Thursday, September 19, 2013

Why Pecola?

Toni Morrison writes like a woman who has braided God's hair. After all, not everyone would be trusted with her vision and the ability to shame the devil like she can.

When I first read her novel, The Bluest Eye, I wanted to write and cry at the same time.

The main character, Pecola Breedlove, is a young, black girl with dark skin and a bad case of low self esteem. Hurt people, hurt her on so many different levels, and she was forced to spend her entire life wishing her blackness away. In her brown eyes, beauty came only in the form of blue eyes and white skin.

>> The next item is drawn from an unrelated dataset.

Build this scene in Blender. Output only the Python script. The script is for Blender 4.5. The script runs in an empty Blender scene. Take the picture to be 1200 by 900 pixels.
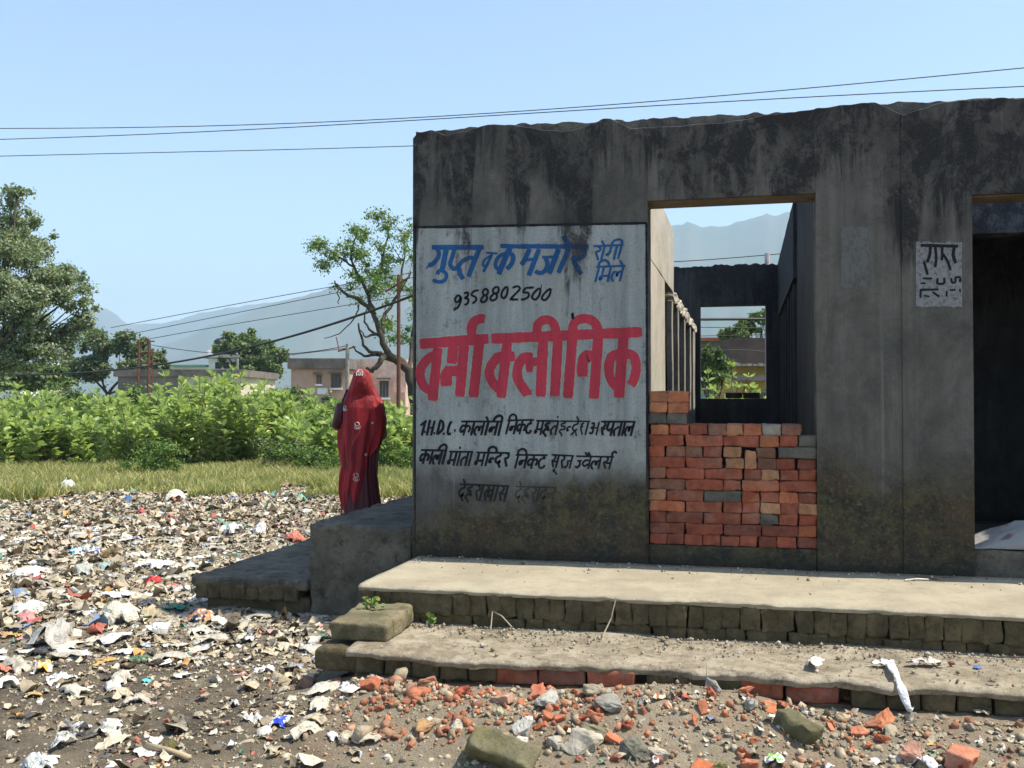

This is an all too familiar story. Colonization and years of white dominance has created many Pecola's throughout this world.

With The Pecola Project, I'd like to change that and I'm collaborating with a diverse group of beautiful and talented women who are interested in doing the same. Using the arts (especially, theater and the written word) as a catalyst for social change, We are determined to create provocative work that places our needs front and center.

We will hit the block (literally) engaging the community around topics such as sexual violence, Booty Shots-The Remix, the color complex, misrepresentation in the media, and any other thing we (and/or the community) feel needs to be highlighted.

By showing up in all our blackness (we range from high yella to deep blue undertones) & wearing the hair that God gave us (and sometimes not), we will be representing for the girls and women who have been ignored, devalued, and sometimes silenced.

We are also representing for the ones who know that they are amazing and will pass that goodness on to their children and/or the next generation of women warriors.

There's much work to be done, yet we honor and give thanks for the women in our communities who have been working long before we got here.

Now it's our turn.

We Are Not Afraid. The Street Is Our Pulpit.